== Task requirements ==
Write out again, unaltered, the lines from the start through the line containing "b = BM(); q = at(f, 543.5, 3.07);".

== Scene modeling code data ==
-- begin --
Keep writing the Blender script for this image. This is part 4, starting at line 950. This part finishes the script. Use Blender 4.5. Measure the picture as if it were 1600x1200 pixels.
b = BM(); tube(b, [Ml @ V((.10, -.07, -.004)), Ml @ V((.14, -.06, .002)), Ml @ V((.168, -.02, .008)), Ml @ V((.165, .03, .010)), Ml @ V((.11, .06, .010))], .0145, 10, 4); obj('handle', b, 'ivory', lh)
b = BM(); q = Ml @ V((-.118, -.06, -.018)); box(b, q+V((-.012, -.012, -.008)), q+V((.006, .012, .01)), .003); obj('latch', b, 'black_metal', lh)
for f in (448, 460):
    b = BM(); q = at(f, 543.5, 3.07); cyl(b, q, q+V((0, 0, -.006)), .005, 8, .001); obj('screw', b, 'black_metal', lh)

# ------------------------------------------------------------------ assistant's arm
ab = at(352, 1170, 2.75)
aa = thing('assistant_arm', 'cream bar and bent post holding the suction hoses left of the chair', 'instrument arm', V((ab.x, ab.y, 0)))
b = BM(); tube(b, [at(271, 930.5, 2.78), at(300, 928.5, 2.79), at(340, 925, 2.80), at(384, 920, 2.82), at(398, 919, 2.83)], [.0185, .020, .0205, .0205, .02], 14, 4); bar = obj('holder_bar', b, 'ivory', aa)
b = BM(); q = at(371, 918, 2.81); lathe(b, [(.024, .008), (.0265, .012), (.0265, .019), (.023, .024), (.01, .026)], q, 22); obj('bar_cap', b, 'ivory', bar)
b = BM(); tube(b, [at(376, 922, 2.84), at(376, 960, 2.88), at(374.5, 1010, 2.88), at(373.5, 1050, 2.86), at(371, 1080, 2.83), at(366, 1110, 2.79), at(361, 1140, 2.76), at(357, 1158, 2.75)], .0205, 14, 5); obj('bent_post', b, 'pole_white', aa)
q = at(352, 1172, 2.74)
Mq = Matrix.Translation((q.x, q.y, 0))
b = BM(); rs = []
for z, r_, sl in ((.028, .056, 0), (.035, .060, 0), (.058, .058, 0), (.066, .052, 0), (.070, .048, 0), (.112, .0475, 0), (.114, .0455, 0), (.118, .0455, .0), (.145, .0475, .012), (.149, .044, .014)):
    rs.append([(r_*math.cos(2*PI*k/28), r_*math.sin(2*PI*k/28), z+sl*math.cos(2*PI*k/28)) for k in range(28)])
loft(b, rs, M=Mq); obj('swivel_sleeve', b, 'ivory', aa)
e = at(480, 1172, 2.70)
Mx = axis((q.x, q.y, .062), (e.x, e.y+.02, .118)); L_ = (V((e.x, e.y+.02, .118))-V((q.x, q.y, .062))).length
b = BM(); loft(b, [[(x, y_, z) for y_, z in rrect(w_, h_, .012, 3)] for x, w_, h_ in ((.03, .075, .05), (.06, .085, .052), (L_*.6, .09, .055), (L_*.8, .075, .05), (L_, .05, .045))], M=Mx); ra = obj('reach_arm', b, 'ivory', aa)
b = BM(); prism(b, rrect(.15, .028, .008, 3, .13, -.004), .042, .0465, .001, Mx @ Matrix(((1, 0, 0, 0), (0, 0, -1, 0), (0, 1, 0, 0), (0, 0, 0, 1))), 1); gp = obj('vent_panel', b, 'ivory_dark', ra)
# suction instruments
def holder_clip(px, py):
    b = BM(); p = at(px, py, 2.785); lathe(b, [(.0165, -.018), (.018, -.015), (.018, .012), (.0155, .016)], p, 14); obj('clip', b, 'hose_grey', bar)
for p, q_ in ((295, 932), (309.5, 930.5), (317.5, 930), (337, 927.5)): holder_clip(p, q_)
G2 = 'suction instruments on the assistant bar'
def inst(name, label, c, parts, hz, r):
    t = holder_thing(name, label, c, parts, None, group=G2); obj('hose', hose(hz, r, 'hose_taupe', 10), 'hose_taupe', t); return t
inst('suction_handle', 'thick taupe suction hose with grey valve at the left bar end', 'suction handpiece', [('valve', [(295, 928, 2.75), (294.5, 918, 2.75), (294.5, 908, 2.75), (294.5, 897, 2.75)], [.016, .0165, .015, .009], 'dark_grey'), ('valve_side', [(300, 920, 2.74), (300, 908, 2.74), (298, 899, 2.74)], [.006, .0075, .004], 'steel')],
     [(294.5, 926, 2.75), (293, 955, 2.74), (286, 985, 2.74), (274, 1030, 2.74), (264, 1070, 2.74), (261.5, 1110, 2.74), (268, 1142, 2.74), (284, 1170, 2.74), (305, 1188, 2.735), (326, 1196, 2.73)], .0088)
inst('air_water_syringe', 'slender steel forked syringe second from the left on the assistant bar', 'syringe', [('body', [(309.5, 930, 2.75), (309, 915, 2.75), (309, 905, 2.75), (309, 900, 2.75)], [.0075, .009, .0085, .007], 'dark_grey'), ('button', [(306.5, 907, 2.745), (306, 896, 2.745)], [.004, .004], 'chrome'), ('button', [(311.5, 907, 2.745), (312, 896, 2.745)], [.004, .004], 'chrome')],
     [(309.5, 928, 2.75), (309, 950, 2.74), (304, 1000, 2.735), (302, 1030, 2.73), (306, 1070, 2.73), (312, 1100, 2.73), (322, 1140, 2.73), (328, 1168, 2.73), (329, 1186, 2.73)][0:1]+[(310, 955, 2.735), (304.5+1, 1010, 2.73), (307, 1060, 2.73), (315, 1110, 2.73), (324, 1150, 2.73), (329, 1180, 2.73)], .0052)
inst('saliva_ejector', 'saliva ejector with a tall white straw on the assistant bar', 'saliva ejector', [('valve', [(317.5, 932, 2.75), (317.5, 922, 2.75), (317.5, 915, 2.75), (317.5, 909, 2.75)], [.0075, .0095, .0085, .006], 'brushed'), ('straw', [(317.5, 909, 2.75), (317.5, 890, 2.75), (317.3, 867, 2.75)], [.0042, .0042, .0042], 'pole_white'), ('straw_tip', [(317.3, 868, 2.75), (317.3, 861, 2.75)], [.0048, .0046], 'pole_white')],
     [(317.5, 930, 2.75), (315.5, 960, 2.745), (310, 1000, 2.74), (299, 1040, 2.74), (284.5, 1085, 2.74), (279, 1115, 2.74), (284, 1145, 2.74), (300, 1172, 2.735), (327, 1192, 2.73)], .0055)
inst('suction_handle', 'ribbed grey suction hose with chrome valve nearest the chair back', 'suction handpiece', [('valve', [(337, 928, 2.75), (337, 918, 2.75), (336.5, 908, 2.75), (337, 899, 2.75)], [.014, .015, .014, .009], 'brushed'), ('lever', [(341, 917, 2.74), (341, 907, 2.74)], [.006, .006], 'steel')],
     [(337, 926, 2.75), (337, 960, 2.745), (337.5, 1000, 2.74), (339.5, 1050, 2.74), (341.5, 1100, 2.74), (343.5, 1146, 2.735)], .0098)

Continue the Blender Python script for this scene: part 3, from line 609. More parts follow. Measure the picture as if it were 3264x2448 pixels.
-- end --
== Written reply ==
Keep writing the Blender script for this image. This is part 4, starting at line 950. This part finishes the script. Use Blender 4.5. Measure the picture as if it were 1600x1200 pixels.
b = BM(); tube(b, [Ml @ V((.10, -.07, -.004)), Ml @ V((.14, -.06, .002)), Ml @ V((.168, -.02, .008)), Ml @ V((.165, .03, .010)), Ml @ V((.11, .06, .010))], .0145, 10, 4); obj('handle', b, 'ivory', lh)
b = BM(); q = Ml @ V((-.118, -.06, -.018)); box(b, q+V((-.012, -.012, -.008)), q+V((.006, .012, .01)), .003); obj('latch', b, 'black_metal', lh)
for f in (448, 460):
    b = BM(); q = at(f, 543.5, 3.07); cyl(b, q, q+V((0, 0, -.006)), .005, 8, .001); obj('screw', b, 'black_metal', lh)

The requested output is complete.